Un principio adottato fin dal 2000 in tutti gli organismi interni al partito. Una pratica che prevede la partecipazione dei due generi per ogni funzione. Un uomo e una donna per ogni carica. È la democrazia paritaria voluta dal leader kurdo Ocalan - da 15 anni in isolamento nel carcere dell’isola di Imrali con l’accusa di terrorismo. È questa la vera sfida con cui dovrà fare i conti l’autoritario Primo Ministro turco Recep Tayyp Erdogan.

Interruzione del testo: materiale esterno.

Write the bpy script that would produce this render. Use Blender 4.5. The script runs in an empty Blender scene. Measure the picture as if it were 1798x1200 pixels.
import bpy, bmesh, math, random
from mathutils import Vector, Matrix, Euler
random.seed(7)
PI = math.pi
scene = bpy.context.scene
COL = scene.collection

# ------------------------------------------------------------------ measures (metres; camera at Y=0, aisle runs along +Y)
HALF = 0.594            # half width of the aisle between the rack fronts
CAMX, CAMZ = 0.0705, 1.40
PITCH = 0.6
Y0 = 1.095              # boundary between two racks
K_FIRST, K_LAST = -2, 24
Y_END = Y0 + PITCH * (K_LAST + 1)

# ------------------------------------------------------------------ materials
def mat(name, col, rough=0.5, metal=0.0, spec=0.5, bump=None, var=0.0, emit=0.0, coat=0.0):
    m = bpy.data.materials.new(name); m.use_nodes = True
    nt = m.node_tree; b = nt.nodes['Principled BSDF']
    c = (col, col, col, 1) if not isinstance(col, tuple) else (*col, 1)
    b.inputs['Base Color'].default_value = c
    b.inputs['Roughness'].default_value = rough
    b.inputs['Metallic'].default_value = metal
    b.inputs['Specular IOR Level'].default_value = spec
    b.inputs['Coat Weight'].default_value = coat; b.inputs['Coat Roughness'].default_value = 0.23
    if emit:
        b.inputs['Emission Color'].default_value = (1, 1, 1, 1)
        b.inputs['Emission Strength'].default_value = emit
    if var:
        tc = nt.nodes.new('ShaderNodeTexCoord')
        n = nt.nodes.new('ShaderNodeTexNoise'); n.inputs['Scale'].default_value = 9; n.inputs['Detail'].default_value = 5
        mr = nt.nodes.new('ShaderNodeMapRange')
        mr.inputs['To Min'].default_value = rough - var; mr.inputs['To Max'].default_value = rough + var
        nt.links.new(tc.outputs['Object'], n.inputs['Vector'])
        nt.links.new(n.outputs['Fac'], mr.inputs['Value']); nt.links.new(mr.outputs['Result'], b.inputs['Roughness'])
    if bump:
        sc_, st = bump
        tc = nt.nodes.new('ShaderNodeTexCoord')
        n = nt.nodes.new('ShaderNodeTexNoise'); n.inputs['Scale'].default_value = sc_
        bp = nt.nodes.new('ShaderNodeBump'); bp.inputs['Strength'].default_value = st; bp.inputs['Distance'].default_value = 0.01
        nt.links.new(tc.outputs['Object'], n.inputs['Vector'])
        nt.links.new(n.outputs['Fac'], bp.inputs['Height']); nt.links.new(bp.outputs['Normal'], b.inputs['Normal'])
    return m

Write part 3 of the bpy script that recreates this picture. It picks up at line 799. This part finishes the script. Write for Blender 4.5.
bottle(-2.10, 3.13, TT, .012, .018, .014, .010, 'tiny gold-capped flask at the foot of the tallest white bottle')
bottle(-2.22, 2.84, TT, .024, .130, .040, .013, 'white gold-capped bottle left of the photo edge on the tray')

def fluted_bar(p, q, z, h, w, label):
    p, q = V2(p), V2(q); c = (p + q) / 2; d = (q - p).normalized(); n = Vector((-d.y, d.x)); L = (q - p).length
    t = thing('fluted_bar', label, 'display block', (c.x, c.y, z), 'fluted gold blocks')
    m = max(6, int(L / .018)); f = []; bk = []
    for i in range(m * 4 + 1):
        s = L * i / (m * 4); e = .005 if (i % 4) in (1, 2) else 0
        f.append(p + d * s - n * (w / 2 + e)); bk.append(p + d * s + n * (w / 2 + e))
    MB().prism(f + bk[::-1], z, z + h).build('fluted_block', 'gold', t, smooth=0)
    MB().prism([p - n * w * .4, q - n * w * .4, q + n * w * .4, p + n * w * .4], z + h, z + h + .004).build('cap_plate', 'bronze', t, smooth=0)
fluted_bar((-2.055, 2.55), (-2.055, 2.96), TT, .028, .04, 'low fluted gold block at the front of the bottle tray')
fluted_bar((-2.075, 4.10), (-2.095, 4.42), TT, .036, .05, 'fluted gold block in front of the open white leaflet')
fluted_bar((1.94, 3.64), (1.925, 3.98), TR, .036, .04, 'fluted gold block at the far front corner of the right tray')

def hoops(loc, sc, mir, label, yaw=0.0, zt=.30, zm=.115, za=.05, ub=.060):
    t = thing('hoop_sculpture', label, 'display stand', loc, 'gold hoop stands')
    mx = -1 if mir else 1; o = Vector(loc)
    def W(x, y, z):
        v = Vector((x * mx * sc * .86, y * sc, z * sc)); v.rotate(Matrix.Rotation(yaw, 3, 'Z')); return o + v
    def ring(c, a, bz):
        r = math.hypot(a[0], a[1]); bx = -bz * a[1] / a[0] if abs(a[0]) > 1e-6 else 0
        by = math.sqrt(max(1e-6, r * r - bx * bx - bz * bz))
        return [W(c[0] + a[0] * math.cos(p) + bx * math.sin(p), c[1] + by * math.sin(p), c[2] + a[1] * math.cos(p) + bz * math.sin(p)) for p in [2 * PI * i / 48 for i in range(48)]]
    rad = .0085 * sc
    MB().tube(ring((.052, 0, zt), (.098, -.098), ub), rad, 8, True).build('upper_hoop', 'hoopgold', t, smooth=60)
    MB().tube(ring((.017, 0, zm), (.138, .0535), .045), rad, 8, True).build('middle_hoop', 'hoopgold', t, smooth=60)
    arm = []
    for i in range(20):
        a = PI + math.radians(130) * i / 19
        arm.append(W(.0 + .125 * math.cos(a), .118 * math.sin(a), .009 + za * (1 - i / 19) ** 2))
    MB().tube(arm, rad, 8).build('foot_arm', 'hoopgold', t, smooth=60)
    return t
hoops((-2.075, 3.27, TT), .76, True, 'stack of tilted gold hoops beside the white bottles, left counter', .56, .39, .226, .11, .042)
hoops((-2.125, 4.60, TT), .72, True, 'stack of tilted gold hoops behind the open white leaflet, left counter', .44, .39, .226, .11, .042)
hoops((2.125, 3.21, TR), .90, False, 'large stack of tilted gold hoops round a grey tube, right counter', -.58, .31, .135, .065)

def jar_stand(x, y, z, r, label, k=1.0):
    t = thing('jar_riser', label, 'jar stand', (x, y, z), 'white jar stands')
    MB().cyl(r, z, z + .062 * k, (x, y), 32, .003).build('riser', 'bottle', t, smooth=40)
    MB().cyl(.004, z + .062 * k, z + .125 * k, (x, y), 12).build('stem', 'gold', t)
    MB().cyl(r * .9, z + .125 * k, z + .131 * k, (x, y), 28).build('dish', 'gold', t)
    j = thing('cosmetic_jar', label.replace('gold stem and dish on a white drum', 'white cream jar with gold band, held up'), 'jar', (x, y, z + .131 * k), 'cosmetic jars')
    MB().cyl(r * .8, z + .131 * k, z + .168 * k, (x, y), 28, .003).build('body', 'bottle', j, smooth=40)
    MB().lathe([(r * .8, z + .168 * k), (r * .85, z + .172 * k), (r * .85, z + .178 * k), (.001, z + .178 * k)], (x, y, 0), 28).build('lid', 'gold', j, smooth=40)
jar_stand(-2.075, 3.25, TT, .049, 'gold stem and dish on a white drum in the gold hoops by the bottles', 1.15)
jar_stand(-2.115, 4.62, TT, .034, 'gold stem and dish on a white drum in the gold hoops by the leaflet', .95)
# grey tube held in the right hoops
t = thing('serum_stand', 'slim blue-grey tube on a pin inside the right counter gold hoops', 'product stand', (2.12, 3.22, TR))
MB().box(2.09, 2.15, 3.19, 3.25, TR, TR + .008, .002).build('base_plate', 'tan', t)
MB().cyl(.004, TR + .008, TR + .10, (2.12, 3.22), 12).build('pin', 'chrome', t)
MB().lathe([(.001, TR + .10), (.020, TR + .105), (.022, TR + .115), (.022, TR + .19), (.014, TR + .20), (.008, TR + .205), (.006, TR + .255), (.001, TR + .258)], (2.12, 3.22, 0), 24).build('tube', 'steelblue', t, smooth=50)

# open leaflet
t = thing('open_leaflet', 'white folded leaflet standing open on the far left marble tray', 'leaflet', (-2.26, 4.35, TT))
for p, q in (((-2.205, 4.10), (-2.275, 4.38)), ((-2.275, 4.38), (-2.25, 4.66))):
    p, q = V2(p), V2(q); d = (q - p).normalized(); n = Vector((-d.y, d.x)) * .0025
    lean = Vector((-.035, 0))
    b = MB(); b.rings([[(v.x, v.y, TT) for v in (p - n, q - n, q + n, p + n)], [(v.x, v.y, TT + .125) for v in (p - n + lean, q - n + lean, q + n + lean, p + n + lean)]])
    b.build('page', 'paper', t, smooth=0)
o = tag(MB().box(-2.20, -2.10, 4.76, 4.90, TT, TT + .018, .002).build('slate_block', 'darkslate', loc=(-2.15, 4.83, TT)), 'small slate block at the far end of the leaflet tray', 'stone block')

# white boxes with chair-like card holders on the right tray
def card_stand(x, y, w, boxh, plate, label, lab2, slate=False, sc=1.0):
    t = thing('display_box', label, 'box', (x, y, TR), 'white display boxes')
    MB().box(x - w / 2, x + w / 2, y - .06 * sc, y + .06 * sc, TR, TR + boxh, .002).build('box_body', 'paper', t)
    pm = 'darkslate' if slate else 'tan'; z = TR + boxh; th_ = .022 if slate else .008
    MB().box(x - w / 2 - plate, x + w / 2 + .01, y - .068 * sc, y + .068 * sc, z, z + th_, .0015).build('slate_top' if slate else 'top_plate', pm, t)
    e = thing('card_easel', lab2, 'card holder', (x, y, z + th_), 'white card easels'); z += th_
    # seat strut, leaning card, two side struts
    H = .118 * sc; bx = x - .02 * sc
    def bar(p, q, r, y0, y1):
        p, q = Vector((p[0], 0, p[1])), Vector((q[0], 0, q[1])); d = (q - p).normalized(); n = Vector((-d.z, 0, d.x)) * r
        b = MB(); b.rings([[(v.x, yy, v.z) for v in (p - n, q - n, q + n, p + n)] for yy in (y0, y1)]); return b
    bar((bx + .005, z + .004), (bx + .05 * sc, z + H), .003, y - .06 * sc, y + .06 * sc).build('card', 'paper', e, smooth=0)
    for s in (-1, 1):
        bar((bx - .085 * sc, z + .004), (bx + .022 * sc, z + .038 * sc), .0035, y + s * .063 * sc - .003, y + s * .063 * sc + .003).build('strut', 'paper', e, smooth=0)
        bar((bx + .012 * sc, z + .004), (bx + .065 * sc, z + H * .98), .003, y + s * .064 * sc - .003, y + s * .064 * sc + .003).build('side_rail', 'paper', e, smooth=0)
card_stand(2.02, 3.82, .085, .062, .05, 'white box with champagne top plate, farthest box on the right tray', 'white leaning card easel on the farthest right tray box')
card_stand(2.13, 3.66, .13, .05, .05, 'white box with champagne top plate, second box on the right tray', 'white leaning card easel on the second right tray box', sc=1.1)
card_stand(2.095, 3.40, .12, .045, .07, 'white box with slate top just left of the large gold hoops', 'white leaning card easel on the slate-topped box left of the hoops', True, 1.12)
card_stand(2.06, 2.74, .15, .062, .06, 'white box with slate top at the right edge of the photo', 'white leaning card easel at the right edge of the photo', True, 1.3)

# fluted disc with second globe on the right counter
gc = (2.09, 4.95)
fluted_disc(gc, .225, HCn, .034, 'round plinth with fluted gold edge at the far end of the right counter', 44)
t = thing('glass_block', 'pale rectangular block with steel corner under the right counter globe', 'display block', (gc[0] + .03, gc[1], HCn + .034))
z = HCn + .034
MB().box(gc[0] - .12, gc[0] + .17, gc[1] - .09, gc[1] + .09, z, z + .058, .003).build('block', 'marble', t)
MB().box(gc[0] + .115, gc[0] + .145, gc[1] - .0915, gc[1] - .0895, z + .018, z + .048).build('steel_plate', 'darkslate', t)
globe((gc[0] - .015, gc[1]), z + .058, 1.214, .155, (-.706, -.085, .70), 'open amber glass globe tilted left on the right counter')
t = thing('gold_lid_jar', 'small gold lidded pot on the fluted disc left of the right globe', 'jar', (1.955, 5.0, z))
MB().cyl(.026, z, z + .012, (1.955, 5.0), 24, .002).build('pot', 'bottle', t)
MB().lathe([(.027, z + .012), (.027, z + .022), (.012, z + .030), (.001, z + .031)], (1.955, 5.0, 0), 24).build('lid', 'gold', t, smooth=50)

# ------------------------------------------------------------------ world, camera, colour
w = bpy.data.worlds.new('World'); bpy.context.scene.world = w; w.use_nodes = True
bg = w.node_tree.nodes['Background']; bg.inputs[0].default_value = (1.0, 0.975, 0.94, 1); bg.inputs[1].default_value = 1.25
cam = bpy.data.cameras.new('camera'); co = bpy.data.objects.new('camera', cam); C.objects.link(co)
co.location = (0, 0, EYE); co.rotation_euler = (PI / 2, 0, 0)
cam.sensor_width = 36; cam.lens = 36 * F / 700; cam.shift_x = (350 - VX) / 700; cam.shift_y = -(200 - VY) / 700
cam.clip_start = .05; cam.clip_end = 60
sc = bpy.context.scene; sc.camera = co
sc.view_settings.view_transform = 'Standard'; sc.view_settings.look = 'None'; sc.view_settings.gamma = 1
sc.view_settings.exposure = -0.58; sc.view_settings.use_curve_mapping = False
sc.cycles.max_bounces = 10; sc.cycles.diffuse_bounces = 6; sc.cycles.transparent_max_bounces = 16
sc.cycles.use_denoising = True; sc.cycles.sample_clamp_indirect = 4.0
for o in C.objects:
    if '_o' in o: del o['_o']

Travolto dagli scandali ma vincitore alle ultime elezioni municipali, ad eccezione del Kurdistan. L’AKP, “Partito per la Giustizia e lo Sviluppo”, il partito del Premier, ha infatti tenuto in Anatolia, conservando tra le altre Istanbul e Ankara, ma le grandi città kurde sono restate in mano al Bdp. In totale sono 11 province, 68 distretti e 23 città in cui ha vinto il partito a maggioranza kurda quest’anno largamente votato anche da altre etnie. Un risultato che ha dato vita ad una nuova categoria socio-politica destinata ad entrare nella Storia. “La novità di queste elezioni sono le centinaia di donne elette nelle città. Con la co-elezione dove vince il Bdp ci sarà sempre un sindaco e una sindaca.
Nessuno dei due potrà prendere una decisione senza l’accordo con l’altro. In caso di conflitto media il Consiglio della città e il Consiglio comunale. Lo stipendio viene ripartito in parti uguali, anche se il Governo di Ankara ne riconosce formalmente solo uno”. dice Zozan, responsabile politica delle donne di Van. 350mila abitanti e una provincia a maggioranza agricola. Incastonata tra le montagne. A 1700m sul livello del mare. Un coacervo di etnie e culture. Turcomanni, armeni, azeri ecc. E 90% di kurdi. Un paesaggio mozzafiato. Sullo sfondo il lago omonimo. Al centro l’isolotto che conserva una delle poche chiese rimaste intatte sul territorio. Un gioiellino d’arte bizantina. Sulle pareti l’affresco della Madonna che allatta.
“Rispetto alla democrazia paritaria, come donne del Bdp, ci siamo poste tre obiettivi: Istituzionalizzare il principio che ogni carica debba essere ricoperta da entrambi i generi. Politicizzare la partecipazione delle donne avvicinandole alla politica. Socializzare questo modello diffondendolo a tutti i livelli della società. Non è stato facile ma ce l’abbiamo fatta. Anche se ci sono resistenze feudali la mentalità corrente da oggi non sarà più la stessa“. Una esigenza nata dal basso, spiega Zozan, che ha dato adito a molte critiche: “Il Governo turco non riconosce questo principio che noi del Bdp stiamo applicando. Siamo convinte che la pratica dei co-sindaci sia un modo per modificare i rapporti di forza interni alla società.
Noi non vogliamo parlare di quote ma di piena rappresentanza di genere”. Zozan non vuole essere fotografata. Ha passato metà della sua vita in carcere. Non ha visto crescere i suoi tre figli. Il maggiore ha 20 anni. Lei 45. Ha il viso senza rughe, lo sguardo serio. I capelli neri e lunghi sembrano quelli di una ragazza. Per due volte è fuggita dal suo villaggio incendiato dall’esercito. Poi la prigione: “È stata dura. Non me la sento di raccontare”. Sposta lo sguardo e riprende a parlare di politica. I metodi di assimilazione violenta contro l’etnia kurda sono stati per decenni pratica consolidata dei Governi cui ha assistito senza batter ciglio la Comunità internazionale.
Ancora oggi continuano gli arresti di sindaci e avvocati. Il sistema carcerario turco è durissimo e i minori convivono in cella con gli adulti. Durante le elezioni del 30 marzo ci sono stati brogli e scontri in molte città del nord e ai confini con la Siria. In alcuni distretti è stata ripristinata la legge marziale. Un bilancio catastrofico: 8 morti e una trentina di feriti. Troppi per uno Stato membro della NATO che ambisce ad entrare in Europa. “Dopo l’uccisione a Parigi delle tre attiviste kurde non mi aspetto più niente dalla Ue. Ho fiducia nel mio popolo e nella democrazia. Il processo di pace deve continuare. Spero che la percezione che i kurdi siano terroristi possa cambiare presto”.